Friday, December 2, 2011


This piece of writing, can be summarized as being about how nothing is considered to be more sacred, than one's own mind. Emerson also noted, that if people would absolve themselves, then they would be able to conquer the whole world.
Emerson also noted, that no law could be sacred to one, but to their own nature. Emerson felt that, an man should carry himself to all oppositions. Emerson was an believer that the virtues are the exception, rather than the rule. He believed also that there is only the man and his virtues. Emerson believed it was better to be an poor, hard-worker, than that which is glittery and full of speculate.
One connection, that I had to this writing, is that it made me think of Thoreau. This had been due to the fact, that both writers served an huge importance during the Romantic Era. They both seemed to question mankind, and the importance of mankind being good in accordance to society.
One question that I had about the reading, is "I wonder, what was the first part of the essay written by Emerson"?. The "Self-Relaince" essay is considered to be the second part. So, I wonder what was the first portion.  Lastly, one connection that this piece of writing could have to other readings that was covered in this course, is that it seems to go along with "Civil Disobedience" written by Thoreau.

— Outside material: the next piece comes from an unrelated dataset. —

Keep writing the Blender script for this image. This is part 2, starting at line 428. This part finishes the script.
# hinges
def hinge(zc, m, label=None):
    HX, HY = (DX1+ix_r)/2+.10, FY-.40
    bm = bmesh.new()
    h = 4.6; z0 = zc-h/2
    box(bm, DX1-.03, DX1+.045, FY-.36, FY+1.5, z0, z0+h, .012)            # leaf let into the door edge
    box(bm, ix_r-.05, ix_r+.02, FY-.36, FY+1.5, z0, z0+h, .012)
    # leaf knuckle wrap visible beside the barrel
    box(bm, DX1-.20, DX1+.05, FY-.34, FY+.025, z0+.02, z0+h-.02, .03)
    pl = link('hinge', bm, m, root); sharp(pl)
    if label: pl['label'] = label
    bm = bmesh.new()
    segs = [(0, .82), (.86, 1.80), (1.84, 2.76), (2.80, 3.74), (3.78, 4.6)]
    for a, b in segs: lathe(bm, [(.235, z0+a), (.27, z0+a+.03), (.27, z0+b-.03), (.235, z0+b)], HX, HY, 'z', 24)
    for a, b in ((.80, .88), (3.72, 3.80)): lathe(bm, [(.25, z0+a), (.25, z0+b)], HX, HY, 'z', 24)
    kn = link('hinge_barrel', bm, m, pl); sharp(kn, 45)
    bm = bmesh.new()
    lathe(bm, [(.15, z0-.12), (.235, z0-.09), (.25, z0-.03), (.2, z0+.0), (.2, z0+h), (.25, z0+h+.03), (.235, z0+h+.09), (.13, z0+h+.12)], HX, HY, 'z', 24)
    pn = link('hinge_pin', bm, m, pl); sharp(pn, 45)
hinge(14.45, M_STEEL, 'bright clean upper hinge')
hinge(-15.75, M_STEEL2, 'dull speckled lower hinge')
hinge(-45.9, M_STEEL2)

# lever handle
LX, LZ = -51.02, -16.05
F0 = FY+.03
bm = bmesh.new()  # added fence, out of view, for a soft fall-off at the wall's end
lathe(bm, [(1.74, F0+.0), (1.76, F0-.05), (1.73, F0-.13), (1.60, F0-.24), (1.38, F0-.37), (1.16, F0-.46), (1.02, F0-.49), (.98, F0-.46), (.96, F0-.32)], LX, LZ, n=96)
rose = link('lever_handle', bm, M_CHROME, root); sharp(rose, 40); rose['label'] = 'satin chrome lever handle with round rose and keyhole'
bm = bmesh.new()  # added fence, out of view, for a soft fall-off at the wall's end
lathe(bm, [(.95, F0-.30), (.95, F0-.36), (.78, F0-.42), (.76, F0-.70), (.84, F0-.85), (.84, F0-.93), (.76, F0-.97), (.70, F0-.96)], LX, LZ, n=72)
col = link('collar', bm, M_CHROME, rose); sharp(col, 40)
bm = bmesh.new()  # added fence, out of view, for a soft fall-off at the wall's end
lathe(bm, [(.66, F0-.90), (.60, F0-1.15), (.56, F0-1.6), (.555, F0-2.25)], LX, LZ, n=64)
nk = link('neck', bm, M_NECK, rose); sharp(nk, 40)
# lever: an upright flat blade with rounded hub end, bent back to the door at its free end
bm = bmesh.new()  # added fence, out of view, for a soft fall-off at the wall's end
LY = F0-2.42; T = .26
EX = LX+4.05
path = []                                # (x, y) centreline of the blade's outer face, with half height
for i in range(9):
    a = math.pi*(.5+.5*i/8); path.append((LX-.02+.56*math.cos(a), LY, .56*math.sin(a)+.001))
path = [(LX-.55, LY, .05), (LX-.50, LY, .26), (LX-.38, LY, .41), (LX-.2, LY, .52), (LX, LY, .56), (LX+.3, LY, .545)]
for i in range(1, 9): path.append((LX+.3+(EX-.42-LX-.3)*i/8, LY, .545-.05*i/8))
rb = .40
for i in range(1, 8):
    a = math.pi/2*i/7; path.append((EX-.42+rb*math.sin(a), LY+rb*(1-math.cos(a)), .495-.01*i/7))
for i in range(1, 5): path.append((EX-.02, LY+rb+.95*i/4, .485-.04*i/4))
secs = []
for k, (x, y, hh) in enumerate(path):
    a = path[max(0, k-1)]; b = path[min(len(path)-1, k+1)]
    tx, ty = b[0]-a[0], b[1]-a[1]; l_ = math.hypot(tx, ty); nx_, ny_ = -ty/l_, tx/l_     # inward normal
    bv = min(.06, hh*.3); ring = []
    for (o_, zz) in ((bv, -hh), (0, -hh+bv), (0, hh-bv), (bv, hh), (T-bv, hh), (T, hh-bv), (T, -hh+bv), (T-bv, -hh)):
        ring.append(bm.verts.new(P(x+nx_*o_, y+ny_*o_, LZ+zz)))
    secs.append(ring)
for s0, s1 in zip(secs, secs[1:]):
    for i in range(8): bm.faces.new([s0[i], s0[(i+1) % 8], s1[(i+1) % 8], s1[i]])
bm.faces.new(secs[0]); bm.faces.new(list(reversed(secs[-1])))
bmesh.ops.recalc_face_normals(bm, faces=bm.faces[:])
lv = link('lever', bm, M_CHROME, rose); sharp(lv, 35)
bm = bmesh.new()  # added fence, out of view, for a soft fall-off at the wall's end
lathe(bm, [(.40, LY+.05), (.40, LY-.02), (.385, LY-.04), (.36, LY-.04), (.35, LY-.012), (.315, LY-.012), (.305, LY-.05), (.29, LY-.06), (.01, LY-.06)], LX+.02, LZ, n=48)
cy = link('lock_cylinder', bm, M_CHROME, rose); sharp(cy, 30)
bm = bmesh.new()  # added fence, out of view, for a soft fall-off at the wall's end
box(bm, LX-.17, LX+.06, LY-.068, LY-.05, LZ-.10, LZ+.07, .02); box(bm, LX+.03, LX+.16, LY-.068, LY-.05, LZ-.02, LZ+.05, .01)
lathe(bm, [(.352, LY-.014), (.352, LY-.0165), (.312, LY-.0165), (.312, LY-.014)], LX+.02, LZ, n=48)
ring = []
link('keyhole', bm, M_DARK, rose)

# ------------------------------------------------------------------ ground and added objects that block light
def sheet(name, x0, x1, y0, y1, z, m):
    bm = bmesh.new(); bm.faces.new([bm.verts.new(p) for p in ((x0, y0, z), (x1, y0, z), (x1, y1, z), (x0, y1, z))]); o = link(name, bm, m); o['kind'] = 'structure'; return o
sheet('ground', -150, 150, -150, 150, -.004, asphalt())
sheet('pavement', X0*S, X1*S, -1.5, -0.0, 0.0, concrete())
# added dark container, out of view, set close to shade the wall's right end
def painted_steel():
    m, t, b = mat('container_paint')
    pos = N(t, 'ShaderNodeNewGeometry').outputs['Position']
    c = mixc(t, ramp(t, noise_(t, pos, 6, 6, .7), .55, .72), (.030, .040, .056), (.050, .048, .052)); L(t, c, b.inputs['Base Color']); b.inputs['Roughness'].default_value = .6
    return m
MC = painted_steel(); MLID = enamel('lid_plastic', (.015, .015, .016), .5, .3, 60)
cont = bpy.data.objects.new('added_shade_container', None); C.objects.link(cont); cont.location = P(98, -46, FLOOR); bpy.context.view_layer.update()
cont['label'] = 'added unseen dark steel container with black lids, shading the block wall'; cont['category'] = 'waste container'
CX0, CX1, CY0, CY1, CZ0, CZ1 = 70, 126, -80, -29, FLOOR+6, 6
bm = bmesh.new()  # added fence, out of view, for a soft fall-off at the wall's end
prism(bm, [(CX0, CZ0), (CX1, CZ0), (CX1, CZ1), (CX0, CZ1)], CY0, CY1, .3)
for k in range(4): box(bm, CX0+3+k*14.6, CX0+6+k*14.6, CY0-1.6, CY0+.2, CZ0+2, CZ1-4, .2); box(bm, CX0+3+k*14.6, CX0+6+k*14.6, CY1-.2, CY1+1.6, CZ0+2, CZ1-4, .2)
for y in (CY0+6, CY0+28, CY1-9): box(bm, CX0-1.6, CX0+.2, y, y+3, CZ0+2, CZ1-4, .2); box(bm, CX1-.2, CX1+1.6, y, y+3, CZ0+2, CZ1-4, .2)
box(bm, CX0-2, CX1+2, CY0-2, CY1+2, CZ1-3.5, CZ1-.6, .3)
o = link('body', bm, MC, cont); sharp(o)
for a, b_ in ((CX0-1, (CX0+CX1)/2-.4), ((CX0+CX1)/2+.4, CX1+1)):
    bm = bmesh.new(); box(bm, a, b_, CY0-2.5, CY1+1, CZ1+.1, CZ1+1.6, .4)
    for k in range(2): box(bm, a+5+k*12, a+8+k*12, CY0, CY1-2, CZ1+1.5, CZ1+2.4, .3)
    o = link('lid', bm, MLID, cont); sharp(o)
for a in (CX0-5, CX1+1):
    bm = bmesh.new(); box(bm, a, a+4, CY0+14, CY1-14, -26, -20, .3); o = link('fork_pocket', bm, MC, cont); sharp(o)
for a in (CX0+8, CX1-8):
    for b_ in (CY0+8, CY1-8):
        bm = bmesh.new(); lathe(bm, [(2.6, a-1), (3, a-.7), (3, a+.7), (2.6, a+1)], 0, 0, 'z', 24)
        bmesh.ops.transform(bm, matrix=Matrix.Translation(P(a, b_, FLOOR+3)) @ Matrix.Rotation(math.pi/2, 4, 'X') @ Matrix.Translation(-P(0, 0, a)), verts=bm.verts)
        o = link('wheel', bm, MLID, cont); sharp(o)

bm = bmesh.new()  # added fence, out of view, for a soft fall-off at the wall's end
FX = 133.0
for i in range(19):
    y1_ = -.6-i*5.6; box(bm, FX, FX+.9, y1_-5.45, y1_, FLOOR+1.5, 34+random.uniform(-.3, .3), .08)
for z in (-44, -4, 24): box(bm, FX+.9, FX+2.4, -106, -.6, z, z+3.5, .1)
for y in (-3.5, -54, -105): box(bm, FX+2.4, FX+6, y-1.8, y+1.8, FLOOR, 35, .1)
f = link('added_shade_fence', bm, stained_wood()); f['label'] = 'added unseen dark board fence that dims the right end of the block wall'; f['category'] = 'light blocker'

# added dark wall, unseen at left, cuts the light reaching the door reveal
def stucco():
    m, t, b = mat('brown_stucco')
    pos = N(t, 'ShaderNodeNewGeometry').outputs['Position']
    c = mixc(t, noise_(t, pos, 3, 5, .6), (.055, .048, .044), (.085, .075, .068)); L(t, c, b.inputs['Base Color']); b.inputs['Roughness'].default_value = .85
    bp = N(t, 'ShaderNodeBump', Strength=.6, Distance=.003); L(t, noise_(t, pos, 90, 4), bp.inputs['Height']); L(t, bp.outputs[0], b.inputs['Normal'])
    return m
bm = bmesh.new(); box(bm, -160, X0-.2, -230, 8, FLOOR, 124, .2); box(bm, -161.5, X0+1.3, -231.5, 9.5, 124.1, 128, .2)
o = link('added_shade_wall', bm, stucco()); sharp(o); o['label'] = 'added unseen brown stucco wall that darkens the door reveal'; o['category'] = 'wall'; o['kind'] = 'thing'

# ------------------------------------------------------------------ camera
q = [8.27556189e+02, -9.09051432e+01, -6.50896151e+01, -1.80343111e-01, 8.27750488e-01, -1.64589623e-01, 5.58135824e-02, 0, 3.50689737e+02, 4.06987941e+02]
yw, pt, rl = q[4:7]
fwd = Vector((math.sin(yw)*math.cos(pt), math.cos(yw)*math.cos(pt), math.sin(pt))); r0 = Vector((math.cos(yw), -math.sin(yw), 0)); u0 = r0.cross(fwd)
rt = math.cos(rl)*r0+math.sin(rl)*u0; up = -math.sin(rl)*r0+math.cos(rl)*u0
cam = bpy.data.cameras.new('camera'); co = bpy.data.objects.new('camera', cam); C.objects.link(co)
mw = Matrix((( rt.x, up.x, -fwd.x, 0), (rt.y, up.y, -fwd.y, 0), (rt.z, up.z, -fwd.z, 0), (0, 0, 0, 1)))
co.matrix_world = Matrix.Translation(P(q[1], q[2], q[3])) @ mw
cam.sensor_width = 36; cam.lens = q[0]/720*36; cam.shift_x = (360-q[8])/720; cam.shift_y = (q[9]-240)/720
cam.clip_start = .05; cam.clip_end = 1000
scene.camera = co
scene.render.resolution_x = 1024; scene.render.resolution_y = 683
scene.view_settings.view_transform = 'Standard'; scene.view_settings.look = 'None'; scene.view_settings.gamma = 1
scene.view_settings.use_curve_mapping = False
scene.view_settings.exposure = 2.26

If one wants to study works by famous American Romantic writers, they should pursue the studies of Thoreau and Emerson. These two men, provided the world with writings that could apply to any time period.

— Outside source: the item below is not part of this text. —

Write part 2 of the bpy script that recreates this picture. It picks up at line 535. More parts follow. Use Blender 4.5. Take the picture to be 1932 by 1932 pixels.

Lastly, I feel as though Emerson was an great Romantic writer. He was an intelligent thinker, whose works could be looked back on in the future.

1 comment:

  1. I would like to make, several closing comments concerning Emerson. One comment, is that Emerson appears to ask the question, "who decides what is an sin"?. Also, Emerson seems to mention in his essay, that not all men are accountable for others. Emerson was an firm believer, that one should speak up, concerning their own thoughts. He had written this essay back in 1841. Emerson noted that mankind are apologetic for their actions, and should stand up for individualism. He believed that, one should believe in their own thoughts. That is to not let others, to persuade them to think differently.